O futuro da Guiné-Bissau

Paradoxalmente, a boa Governação e a melhoria de condições de vida na Guiné-Bissau terão motivado o principal erro estratégico de Carlos Gomes Júnior. Apoiado pela Comunidade Internacional devido à sua política de reformas, o Primeiro-Ministro terá confiado que a pressão externa seria suficiente para garantir a sua segurança no cargo, menosprezando as engrenagens políticas internas.

Com o abrandar da pressão da Comunidade Internacional sobre as autoridades da Guiné-Bissau, Carlos Gomes Júnior deu espaço de manobra a Malam para implementar a fase final da sua estratégia.

A nomeação de Bubo Na Tchuto como CEMA, no final de Setembro, teve o efeito de acalmar os militares, que viam no Presidente o principal obstáculo ao verdadeiro líder militar guineense. Com o decreto presidencial de nomeação, Malam recuperou a sua imagem aos olhos dos militares, detentores do real poder no país, e isolou Carlos Gomes Júnior daquele que poderia vir a ser o seu novo aliado militar complexo xadrez político guineense. Bubo regressa assim em força à liderança do país, preparando-se para impor as suas ordens e vontades até aos seus superiores.

No meio deste xadrez político-militar, o suposto «homem forte» António Indjai tornou-se num mero peão descartável, sentindo o poder fugir-lhe das mãos. Indjai sabe que com Bubo no comando da Marinha e da unidade de Fuzileiros a recuperação da saúde financeira do CEMA não demorará muito. E na Guiné-Bissau, com o dinheiro vêm também as fidelidades, o controlo das redes de influência e o poder real. Indjai sabe agora que o seu afastamento do cargo de CEMGFA é uma mera formalidade e uma questão de tempo.

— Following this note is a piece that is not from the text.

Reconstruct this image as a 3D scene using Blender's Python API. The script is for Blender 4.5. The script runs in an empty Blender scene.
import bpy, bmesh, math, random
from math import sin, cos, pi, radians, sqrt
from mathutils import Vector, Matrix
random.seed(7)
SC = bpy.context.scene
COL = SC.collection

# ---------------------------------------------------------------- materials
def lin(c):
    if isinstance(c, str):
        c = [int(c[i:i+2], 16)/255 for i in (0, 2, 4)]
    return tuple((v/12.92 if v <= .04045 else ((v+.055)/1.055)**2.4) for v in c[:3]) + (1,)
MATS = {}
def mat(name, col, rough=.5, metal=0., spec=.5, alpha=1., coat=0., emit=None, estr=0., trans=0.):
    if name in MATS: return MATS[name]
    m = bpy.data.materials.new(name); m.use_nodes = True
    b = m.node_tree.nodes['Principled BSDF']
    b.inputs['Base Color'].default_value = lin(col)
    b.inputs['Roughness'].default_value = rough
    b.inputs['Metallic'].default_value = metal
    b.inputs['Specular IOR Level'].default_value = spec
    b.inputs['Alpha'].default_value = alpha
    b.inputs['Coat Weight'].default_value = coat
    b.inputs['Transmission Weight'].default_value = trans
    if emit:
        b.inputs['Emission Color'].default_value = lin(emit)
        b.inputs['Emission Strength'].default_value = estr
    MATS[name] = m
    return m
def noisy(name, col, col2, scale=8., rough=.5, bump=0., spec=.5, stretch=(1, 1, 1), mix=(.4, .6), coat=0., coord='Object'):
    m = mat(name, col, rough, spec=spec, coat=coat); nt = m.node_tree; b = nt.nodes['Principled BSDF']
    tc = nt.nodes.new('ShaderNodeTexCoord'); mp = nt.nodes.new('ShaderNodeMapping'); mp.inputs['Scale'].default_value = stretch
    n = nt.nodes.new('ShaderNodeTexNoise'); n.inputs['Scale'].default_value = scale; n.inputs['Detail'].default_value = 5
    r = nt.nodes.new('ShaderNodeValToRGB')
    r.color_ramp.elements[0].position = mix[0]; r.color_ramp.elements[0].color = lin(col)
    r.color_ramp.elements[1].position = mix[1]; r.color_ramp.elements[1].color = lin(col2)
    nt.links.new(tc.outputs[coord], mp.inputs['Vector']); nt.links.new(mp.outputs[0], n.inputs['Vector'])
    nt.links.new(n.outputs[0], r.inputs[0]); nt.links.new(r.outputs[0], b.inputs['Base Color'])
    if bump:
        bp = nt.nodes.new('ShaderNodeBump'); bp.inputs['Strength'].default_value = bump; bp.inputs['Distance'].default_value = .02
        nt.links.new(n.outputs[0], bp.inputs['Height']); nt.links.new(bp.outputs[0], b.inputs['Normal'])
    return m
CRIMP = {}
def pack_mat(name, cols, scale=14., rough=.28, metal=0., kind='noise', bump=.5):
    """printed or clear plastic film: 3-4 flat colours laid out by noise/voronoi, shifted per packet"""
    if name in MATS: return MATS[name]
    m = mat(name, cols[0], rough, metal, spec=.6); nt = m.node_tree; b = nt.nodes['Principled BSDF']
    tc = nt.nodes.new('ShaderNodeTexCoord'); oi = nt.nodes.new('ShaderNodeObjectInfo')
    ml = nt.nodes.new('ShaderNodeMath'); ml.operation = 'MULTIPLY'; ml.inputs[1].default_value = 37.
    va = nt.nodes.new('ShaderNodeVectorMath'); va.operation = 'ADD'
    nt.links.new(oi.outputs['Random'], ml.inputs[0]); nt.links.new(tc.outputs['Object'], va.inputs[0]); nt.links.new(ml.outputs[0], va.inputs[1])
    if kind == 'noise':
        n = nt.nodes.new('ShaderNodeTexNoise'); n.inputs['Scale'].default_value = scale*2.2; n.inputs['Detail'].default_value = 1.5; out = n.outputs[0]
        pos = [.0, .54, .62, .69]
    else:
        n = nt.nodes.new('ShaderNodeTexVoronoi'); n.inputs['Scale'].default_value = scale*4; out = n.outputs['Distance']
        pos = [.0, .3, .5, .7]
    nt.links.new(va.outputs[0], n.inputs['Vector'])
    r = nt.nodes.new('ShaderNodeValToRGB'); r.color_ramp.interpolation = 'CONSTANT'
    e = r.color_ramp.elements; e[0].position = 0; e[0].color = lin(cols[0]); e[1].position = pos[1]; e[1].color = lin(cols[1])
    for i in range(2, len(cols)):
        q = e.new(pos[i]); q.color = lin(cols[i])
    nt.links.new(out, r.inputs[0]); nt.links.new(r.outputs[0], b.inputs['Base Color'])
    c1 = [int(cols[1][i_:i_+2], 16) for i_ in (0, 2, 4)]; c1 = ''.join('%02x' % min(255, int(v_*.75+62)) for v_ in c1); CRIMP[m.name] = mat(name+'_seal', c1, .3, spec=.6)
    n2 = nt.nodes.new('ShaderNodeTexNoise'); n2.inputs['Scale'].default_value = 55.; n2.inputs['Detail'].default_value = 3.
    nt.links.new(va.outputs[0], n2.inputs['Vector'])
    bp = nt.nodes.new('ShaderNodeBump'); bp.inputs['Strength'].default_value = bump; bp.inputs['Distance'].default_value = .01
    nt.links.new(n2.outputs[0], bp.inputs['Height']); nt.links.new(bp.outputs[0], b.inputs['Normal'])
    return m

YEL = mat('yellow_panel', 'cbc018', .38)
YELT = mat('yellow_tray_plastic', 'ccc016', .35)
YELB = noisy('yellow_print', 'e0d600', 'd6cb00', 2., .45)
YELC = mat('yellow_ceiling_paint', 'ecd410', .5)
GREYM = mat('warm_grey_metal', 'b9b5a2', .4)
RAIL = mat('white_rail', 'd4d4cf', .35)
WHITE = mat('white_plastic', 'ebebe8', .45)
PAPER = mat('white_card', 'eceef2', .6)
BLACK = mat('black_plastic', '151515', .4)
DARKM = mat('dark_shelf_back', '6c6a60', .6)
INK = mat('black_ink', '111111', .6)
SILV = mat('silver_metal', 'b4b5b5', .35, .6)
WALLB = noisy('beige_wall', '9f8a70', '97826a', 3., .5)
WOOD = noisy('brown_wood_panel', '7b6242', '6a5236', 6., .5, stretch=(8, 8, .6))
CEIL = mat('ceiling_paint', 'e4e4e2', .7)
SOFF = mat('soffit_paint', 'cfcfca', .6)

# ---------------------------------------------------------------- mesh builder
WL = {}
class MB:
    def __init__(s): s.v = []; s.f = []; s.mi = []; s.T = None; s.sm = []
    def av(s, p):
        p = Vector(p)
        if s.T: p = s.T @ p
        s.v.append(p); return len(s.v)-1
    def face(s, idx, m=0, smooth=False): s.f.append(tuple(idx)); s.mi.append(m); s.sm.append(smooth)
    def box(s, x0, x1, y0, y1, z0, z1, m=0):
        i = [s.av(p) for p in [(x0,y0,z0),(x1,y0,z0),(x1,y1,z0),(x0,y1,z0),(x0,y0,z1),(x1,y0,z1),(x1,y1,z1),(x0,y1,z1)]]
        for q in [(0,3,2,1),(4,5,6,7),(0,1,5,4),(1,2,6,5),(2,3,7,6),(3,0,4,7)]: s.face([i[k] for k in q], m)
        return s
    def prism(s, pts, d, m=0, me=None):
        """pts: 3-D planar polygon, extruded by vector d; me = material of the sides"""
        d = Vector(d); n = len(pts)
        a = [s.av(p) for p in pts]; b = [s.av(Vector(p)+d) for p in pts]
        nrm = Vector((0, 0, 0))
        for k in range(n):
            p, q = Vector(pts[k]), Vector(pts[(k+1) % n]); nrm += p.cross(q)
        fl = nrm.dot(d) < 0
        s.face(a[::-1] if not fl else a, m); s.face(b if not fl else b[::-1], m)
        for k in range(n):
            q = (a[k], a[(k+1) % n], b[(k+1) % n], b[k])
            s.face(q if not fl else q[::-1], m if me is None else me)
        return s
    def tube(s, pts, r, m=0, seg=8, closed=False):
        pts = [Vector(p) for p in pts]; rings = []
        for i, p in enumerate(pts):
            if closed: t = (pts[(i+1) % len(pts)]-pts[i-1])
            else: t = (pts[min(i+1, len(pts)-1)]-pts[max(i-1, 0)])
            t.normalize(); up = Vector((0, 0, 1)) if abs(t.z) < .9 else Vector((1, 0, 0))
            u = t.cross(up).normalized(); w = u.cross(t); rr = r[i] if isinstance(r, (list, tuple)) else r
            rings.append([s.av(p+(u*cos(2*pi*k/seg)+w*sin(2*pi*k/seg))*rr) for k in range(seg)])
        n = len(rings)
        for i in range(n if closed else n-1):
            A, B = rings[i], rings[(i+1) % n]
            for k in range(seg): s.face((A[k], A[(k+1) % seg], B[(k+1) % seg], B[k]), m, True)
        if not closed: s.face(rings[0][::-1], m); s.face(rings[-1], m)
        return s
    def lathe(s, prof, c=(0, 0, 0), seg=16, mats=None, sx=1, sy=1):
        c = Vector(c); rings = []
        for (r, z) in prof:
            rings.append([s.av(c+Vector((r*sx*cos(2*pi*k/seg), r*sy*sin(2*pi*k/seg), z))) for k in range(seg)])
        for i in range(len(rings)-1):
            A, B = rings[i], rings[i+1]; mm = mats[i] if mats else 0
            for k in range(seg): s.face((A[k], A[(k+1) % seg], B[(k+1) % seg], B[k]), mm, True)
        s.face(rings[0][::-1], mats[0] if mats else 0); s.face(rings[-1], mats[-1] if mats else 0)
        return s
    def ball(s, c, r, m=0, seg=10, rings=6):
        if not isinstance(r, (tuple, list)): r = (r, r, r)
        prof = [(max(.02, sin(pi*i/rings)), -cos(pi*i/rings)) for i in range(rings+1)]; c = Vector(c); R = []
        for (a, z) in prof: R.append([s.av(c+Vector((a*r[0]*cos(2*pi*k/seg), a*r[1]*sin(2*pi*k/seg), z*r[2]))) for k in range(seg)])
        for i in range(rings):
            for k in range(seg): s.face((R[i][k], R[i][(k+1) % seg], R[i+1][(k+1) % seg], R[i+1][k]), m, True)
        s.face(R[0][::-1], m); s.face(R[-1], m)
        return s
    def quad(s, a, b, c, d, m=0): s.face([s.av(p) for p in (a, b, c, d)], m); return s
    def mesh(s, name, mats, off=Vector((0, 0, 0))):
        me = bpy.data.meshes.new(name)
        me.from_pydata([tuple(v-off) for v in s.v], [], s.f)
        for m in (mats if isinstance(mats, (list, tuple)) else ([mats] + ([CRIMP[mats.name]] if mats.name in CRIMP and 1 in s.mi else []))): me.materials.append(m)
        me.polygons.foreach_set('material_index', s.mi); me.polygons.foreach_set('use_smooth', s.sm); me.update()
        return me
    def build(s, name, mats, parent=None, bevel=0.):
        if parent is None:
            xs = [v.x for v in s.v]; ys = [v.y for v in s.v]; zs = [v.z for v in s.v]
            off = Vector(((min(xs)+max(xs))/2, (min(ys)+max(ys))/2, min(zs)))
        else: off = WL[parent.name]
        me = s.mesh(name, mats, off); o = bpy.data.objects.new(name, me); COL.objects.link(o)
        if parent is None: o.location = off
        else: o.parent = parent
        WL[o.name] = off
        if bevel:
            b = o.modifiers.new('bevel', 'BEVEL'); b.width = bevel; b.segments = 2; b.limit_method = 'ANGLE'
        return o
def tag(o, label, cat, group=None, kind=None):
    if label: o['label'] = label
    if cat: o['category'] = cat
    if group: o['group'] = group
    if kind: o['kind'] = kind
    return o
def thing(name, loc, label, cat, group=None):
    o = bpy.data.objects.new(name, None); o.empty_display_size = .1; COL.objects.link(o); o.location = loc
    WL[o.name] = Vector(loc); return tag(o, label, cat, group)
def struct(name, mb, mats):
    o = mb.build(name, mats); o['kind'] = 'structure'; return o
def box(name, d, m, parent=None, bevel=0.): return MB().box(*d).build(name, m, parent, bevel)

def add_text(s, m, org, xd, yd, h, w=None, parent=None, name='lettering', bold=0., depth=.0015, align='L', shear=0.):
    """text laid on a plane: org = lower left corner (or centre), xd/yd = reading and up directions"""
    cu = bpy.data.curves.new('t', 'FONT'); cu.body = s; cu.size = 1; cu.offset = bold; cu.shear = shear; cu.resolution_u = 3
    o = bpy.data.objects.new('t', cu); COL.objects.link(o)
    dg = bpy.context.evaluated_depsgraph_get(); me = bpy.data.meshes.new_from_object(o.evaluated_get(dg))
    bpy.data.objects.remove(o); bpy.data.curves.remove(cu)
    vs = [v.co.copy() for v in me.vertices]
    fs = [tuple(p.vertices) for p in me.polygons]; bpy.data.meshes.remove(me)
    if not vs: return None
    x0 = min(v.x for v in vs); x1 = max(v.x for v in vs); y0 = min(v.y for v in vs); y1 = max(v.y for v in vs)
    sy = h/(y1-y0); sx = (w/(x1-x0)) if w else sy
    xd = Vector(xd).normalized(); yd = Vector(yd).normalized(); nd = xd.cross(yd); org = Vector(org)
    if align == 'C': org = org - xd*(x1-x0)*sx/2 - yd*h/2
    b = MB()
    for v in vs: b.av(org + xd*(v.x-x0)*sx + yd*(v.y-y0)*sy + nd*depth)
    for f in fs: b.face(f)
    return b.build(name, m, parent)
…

Zamora Induta, António Indjai, Bubo Na Tchuto, Soares Sambú, Braima Camará, Koumba Yala. Todos actores de uma estratégia montada por Malam Bacai Sanhá contra Carlos Gomes Júnior. Todas as peças encaixaram de forma perfeita sem que nenhuma das promessas feitas à Comunidade Internacional tenha sido cumprida. Malam prepara-se para ocupar o trono, sabendo que na Guiné-Bissau o poder tem tanto de embriagante como de efémero.